人間は普段から芝居をして生きている。人や状況に応じて態度も変わりますし。ただカメラが向いたとき、普段と同じようにできるかどうか。できるのが、プロの役者。前作、今作も経験が豊かではない役者が多かったので、リハーサルではのびのびとやっていたのに、大勢のスタッフが見守る本番だといつものその人じゃなくなるときがあった。緊張もあるだろうけど、ちゃんとやろうとしちゃって、その役者の魅力や個性がどこかへいっちゃう。

──そうなると、いかにも演技じみた動作になりますよね。
そうなると良くないから、監督として軌道修正してあげる。演技をうまくやろうとしすぎると、キャラクターでも、演じているその人でも、何者でもなくなってしまうんです。僕としてはまず、セリフを言ってくれるだけでいい。こちらは、のびのびと演技を楽しんでもらえる現場作りをするので。怒鳴るようなスタッフは入れないとか。怖いスタッフがいると現場が萎縮して、役者も芝居が変わってしまうんですよね。
──あまり作り込まないでほしい、ということですか。
そうですね。先ほどのリアリティの話にも通じますが、僕はまずその人本来が持っている魅力を撮りたい。『スペアク』、『カメ止め』のように嘘がいくつも重なっている構造になっている作品に関しては、みんなには『オチに関しては何も考えなくていい』と言っています。
──たしかにあの結末を意識すると、そこに行き着くまでの芝居が嘘くさくなりそうですね。
フランソワ・トリュフォー監督の『アメリカの夜』(1973年)で、劇中に登場する映画監督が猫を撮るシーンがあるのですが、そもそも猫って演出できない。コントロールできないものを撮っている人を、この映画では撮っているという、まさに『カメ止め』に近い構造なんですが。僕は、フィクションではあるけど、でもどこかドキュメントを観ているような、混乱する感覚が好きなんです。たくさんのレイヤーがあるなかで、どこかの層に来たとき、映画館の観客と繋がる瞬間がある。

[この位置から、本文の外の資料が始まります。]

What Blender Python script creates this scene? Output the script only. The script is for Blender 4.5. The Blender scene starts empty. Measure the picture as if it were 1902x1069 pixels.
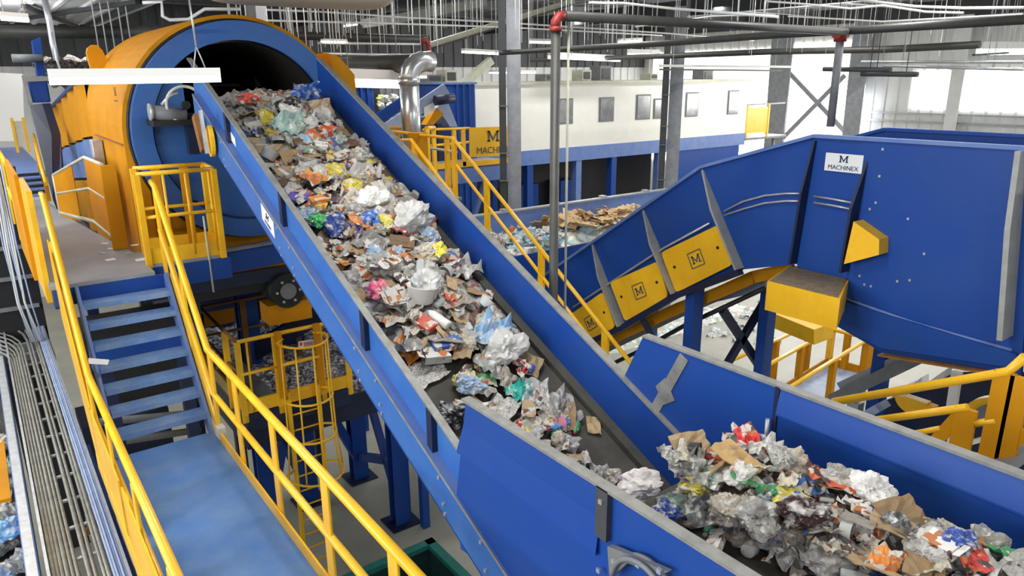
import bpy, math, random
from math import sin, cos, pi, radians, sqrt, atan2
from mathutils import Vector, Matrix, noise
import bmesh

# ------------------------------------------------------------------ camera, sky, lights, exposure
H = 8.2                                   # eye height above the hall floor; all numbers below are metres from the eye
sc = bpy.context.scene
COL = sc.collection
FPX, PIT, ROL, YAW = 1340.0, 0.2845, -0.008, 0.634
FW = Vector((sin(YAW) * cos(PIT), cos(YAW) * cos(PIT), -sin(PIT)))
_r = Vector((cos(YAW), -sin(YAW), 0)); _u = _r.cross(FW)
RT = _r * cos(ROL) + _u * sin(ROL); UP = -_r * sin(ROL) + _u * cos(ROL)
cd = bpy.data.cameras.new('camera'); cam = bpy.data.objects.new('camera', cd); COL.objects.link(cam)
cd.sensor_width = 36; cd.lens = FPX / 1902 * 36; cd.clip_end = 300
cam.matrix_world = Matrix((( RT.x, UP.x, -FW.x, 0), (RT.y, UP.y, -FW.y, 0), (RT.z, UP.z, -FW.z, H), (0, 0, 0, 1)))
sc.camera = cam
vs = sc.view_settings
vs.view_transform = 'Standard'; vs.look = 'None'; vs.exposure = 0.1; vs.gamma = 1.0; vs.use_curve_mapping = False
w = bpy.data.worlds.new('sky'); sc.world = w; w.use_nodes = True
w.node_tree.nodes['Background'].inputs[0].default_value = (0.93, 0.97, 1.0, 1)
w.node_tree.nodes['Background'].inputs[1].default_value = 0.50

def area(name, loc, size, sy, power, target=None, color=(1, .98, .95)):
    l = bpy.data.lights.new(name, 'AREA'); l.shape = 'RECTANGLE'; l.size = size; l.size_y = sy; l.energy = power; l.color = color
    o = bpy.data.objects.new(name, l); COL.objects.link(o); o.location = (loc[0], loc[1], loc[2] + H)
    d = Vector(target) - Vector(loc) if target else Vector((0, 0, -1))
    o.rotation_euler = d.to_track_quat('-Z', 'Y').to_euler(); return o
# rows of strip lamps under the roof (their light), and the daylight of the translucent wall bays
for ix, x in enumerate((-2.5, 3.2, 9.5, 16, 23)):
    for iy, y in enumerate((-2, 4.5, 11, 17.5, 25)):
        area('strip_lamp_light', (x, y, 1.35 if x < 0 and y > 5 else 2.3), 2.4, .35, 165)
for y in (13, 18): area('added_eave_uplight', (-.5, y, .7), 3, .6, 110, (-.5, y, 3))  # added uplights to brighten the eave deck, without fixtures of their own
area('wall_daylight', (33.4, 13, -.6), 9, 2.4, 1000, (10, 13, -3))
area('wall_daylight', (33.4, 20.5, -1.2), 5, 3.0, 800, (15, 18, -4))
area('added_left_daylight', (-9, 4, 1.0), 8, 5, 1300, (3, 6, -2), (.93, .97, 1))  # added light from the open left side; no door stands there

def ray(x, y): return FW * FPX + RT * (x - 951) - UP * (y - 534.5)
def at(x, y, **k):
    d = ray(x, y); c, v = list(k.items())[0]
    return d * (v / d['XYZ'.index(c)])
def zat(X, Y, py):                          # height at which the vertical through X, Y meets picture row py
    a, b = -12.0, 6.0
    for _ in range(50):
        m = (a + b) / 2; v = Vector((X, Y, m))
        if 534.5 - FPX * v.dot(UP) / v.dot(FW) > py: a = m
        else: b = m
    return m

# ------------------------------------------------------------------ materials
def mat(name, color, rough=.5, metal=0.0, var=.0, vs_=6.0, bump=0.0, bs=40.0, color2=None, coat=0.0, emit=0.0, stretch=None, spec=None):
    m = bpy.data.materials.new(name); m.use_nodes = True; nt = m.node_tree; b = nt.nodes['Principled BSDF']
    c = tuple(color) + (1,)
    b.inputs['Base Color'].default_value = c; b.inputs['Roughness'].default_value = rough; b.inputs['Metallic'].default_value = metal
    if spec is not None: b.inputs['Specular IOR Level'].default_value = spec
    if coat: b.inputs['Coat Weight'].default_value = coat; b.inputs['Coat Roughness'].default_value = .2
    if emit: b.inputs['Emission Color'].default_value = c; b.inputs['Emission Strength'].default_value = emit
    if var or bump:
        tc = nt.nodes.new('ShaderNodeTexCoord'); src = tc.outputs['Object']
        if stretch:
            mp = nt.nodes.new('ShaderNodeMapping'); mp.inputs['Scale'].default_value = stretch
            nt.links.new(src, mp.inputs[0]); src = mp.outputs[0]
    if var:
        n = nt.nodes.new('ShaderNodeTexNoise'); n.inputs['Scale'].default_value = vs_; n.inputs['Detail'].default_value = 6; n.inputs['Roughness'].default_value = .65
        nt.links.new(src, n.inputs['Vector'])
        r = nt.nodes.new('ShaderNodeValToRGB'); r.color_ramp.elements[0].position = .38; r.color_ramp.elements[1].position = .68
        r.color_ramp.elements[0].color = c
        c2 = color2 if color2 else tuple(min(1, x * (1 - var)) for x in color)
        r.color_ramp.elements[1].color = tuple(c2) + (1,)
        nt.links.new(n.outputs['Fac'], r.inputs[0]); nt.links.new(r.outputs[0], b.inputs['Base Color'])
    if bump:
        n2 = nt.nodes.new('ShaderNodeTexNoise'); n2.inputs['Scale'].default_value = bs; n2.inputs['Detail'].default_value = 3
        nt.links.new(src, n2.inputs['Vector'])
        bp = nt.nodes.new('ShaderNodeBump'); bp.inputs['Strength'].default_value = bump; bp.inputs['Distance'].default_value = .02
        nt.links.new(n2.outputs['Fac'], bp.inputs['Height']); nt.links.new(bp.outputs[0], b.inputs['Normal'])
    return m
M = {}
M['blue'] = mat('blue_paint', (.009, .058, .305), .42, var=.25, vs_=1.3, bump=.05, bs=3, color2=(.016, .068, .29), spec=.3)
M['blue_mid'] = mat('blue_paint_paler', (.030, .125, .43), .45, var=.3, vs_=2.2, bump=.05, bs=4, color2=(.05, .16, .44), spec=.35)  # paler blue for the incline's outer left wall and channel
M['blue_lt'] = mat('blue_paint_worn', (.10, .19, .50), .45, var=.3, vs_=3, color2=(.16, .24, .47))
M['blue_dk'] = mat('navy_paint', (.009, .018, .06), .45, var=.3)
M['ringblue'] = mat('ring_blue_paint', (.026, .11, .38), .42, var=.3, vs_=2, color2=(.05, .13, .34), spec=.35)
M['deck'] = mat('blue_deck_plate', (.085, .22, .56), .5, var=.4, vs_=1.6, bump=.25, bs=60, color2=(.17, .30, .56), spec=.3)
M['tread'] = mat('blue_tread_plate', (.12, .25, .54), .5, var=.3, vs_=5, bump=.2, bs=70, color2=(.22, .34, .55))
M['greydeck'] = mat('grey_deck_plate', (.30, .33, .38), .55, var=.25, vs_=2, bump=.15, bs=60, color2=(.25, .27, .30))
M['yellow'] = mat('safety_yellow_paint', (.95, .55, .012), .38, var=.12, vs_=3, coat=.2, color2=(.86, .44, .01))
M['panelyellow'] = mat('yellow_panel_paint', (.95, .54, .012), .45, var=.12, vs_=4, color2=(.86, .46, .01))
M['orange'] = mat('orange_paint', (.62, .27, .007), .6, var=.2, vs_=2, color2=(.54, .225, .007), spec=.15)
M['rust'] = mat('rusty_brown_paint', (.30, .13, .03), .7, var=.3, vs_=8)
M['edge'] = mat('bare_worn_edge', (.30, .30, .28), .55, metal=.25, var=.35, vs_=9, color2=(.20, .20, .19))
M['galv'] = mat('galvanised_steel', (.55, .57, .60), .38, metal=.55, var=.25, vs_=10)
M['steel'] = mat('grey_steel_paint', (.20, .21, .22), .5, var=.25, vs_=4)
M['column'] = mat('grey_column_paint', (.36, .38, .42), .55, var=.3, vs_=3)
M['darkcol'] = mat('dark_grey_steel', (.06, .065, .07), .5, var=.2)
M['black'] = mat('black_steel', (.012, .012, .014), .55, var=.3)
M['rubber'] = mat('dusty_rubber_belt', (.075, .07, .055), .75, var=.45, vs_=5, bump=.15, bs=30, color2=(.045, .042, .035))
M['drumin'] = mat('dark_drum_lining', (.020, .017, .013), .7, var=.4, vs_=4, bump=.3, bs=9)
M['duct'] = mat('spiral_duct_steel', (.62, .64, .66), .28, metal=.8, var=.2, vs_=6, color2=(.45, .47, .5))
M['pipe'] = mat('dark_pipe', (.055, .055, .05), .5, var=.3)
M['red'] = mat('red_coupling_paint', (.24, .02, .015), .5)
M['white'] = mat('white_panel', (.86, .86, .83), .45)
M['cabin'] = mat('cream_cabin_panel', (.88, .87, .80), .5, var=.05, vs_=2)
M['signwhite'] = mat('white_sticker', (.80, .81, .82), .4)
M['ink'] = mat('dark_blue_ink', (.02, .03, .10), .5)
M['greyink'] = mat('grey_ink', (.10, .10, .10), .5)
M['redink'] = mat('red_ink', (.5, .03, .03), .5)
M['floor'] = mat('hall_concrete', (.40, .39, .32), .5, var=.35, vs_=.7, bump=.05, bs=20, color2=(.30, .30, .26))
M['roof'] = mat('grey_roof_deck', (.27, .275, .28), .6, var=.2, vs_=1, color2=(.20, .205, .21))
M['wallw'] = mat('white_wall_sheet', (.84, .85, .84), .5, var=.12, vs_=1)
M['walld'] = mat('dark_wall_sheet', (.085, .09, .095), .6, var=.2, vs_=1)
M['glow'] = mat('translucent_daylight_sheet', (1, .99, .96), .5, emit=2.4)
M['led'] = mat('lamp_diffuser', (1, 1, .98), .5, emit=3.2)
M['glass'] = mat('tinted_window_glass', (.16, .18, .20), .12, var=.5, vs_=2.5, color2=(.35, .35, .33), coat=.5)
M['cable'] = mat('blue_grey_cable', (.36, .45, .66), .5, var=.2)
M['conduit'] = mat('grey_conduit', (.30, .30, .27), .45, metal=.4, var=.3, vs_=8)
M['wire'] = mat('pale_conduit', (.72, .73, .72), .45, metal=.2)
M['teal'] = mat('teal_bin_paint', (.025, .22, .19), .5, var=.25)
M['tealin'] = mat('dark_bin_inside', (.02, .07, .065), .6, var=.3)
M['beige'] = mat('beige_fabric_duct', (.55, .47, .36), .7)
M['cream'] = mat('cream_channel', (.62, .62, .50), .55, var=.2)
M['dust'] = mat('dusty_top', (.22, .17, .11), .85, var=.4, vs_=10, bump=.3)
M['gusset'] = mat('pale_grey_gusset', (.38, .39, .37), .5, var=.2)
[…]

──上田監督作品というのは、大どんでん返しがクローズアップされるけど、非常に精密な作りになっていますよね。
でも実際、前作も今作も、自分が思いも寄らなかった細かい解釈をたくさん聞くことができています。というか、自分が思ってもいない解釈を聞ける余地を残すように、意識して作っています。
──それができるのはすごい!
主人公の持病に関しても、原因があるんです。で、メンタルクリニックのシーンで示唆するようにしていたんですけど、それを言っちゃうと原因がひとつになるのでカットしました。想像してもらえる余地を作るためです。そうやって、何を残して、何をカットするか。監督としてその選択はいつも迫られますし、そこにやりがいを感じています。